Adams simply sent an e-mail. “He was a fan. He liked my stuff. And I flipped out,” Yamagata recalls. At that point, her “stuff” consisted of her 2003 self-titled EP and her 2004 debut album, Happenstance. “I was like, ‘you’ve gotta be kidding me!’ because I’m such a fan of his. And it was one of my first experiences, like, ‘OK, am I a peer now to these people I’ve looked up to forever?’”

Then there was her “surreal” experience with Pete Townshend, who invited her to perform with him for In the Attic, a series of club shows he and girlfriend Rachel Fuller organized for live Internet broadcasts.

“I guess they had their ear out for off-the-radar artists,” says Yamagata. “That was just trippy.” She also calls it-with a phrase only kids of divorce would use-“a crowning moment for all of my parents.” All four were knocked out by her hobnobbing with a legend of their generation.

He likely won’t be the last. Her songs frequently accompany scenes in films and TV shows, earning her the kind of attention that perks up her peers’ ears. “What If I Leave,” “Sidedish Friend” and other cuts on Elephants are certain to show up soon. The album has 14, including one titled “Pause the Tragic Ending.”

The album is thematically divided into two segments: Elephant’s dirge-like arrangements define the word “atmospheric”; the Teeth Sinking into Heart section rocks more and has a more, well, biting edge. Its title is from lyrics in the song “Elephants,” which didn’t reveal their meaning to her until after she studied them. The song, she says, was written while she was running down a mountain in Woodstock, where she lived with her mother before moving to Philly. “It was very much this non-thought-out, channeled experience,” she explains.

She couldn’t figure out why she was conjuring elephants and tigers in upstate New York, not exactly their usual habitat. Then she noticed her words expressed “all these layered takes on relationships.”

“I didn’t intellectually grasp it at the time,” she admits. “It turned out to be this great setup for the rest of the songs on the record, because it’s just talking about somebody who’s obviously more weathered, more experienced, apprehensive about being vulnerable again but still willing to do it, and it just brought emotions down to this base, almost animalistic level.”

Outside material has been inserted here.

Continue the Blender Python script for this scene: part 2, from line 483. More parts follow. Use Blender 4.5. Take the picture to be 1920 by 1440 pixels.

Then she started researching elephants, learning about their incredible memory, their families and how they mourn when a member dies. And she learned that the younger ones have witnessed so much slaughter at the hands of poachers and had so much damage done to their family units, they’re not developing the necessary psychological tools to cope with upheavals in their environment. As a result, they’re becoming more violent toward humans and other species.

It struck her as a commentary on human behavior as well. “I just kept thinking about how it would be so easy to become cynical if you’ve been in relationships of any kind that have almost,” she pauses, “shocked you, and how, if you don’t heal from that, it really starts shaping humanity in a way. So I loved that comparison.”

The song’s tiger imagery includes the vivid lyric, “I am dreaming of them with their kill/tearing it all apart, blood dripping from their lips/teeth sinking into heart.”

“When I was thinking of this double-disc idea, those particular songs that are on that ‘side’ (the second half) are darker, grittier, more penetrating-like you’ve moved on from the vulnerability and gone to a deeper, painful place. You get rebellious…It’s still coming from the same place, but it’s a different emotion about the same thing. It’s almost an evolution of that experience.”

Fans who catch Yamagata’s live performances are often surprised at how lighthearted she is. But she says she searches obsessively for lightheartedness, because she sees the endless number of ways people manage to screw up opportunities to experience their own lightness of being. “I think my biggest strength is being able to hone in on my own experience with such detail that it becomes universal. …I’m not judging, and I’m not afraid to put myself in the role that’s not commendable.”

“So it’s an endless supply of things to write about,” Yamagata explains, adding, “I haven’t become cynical yet. I just threaten it.”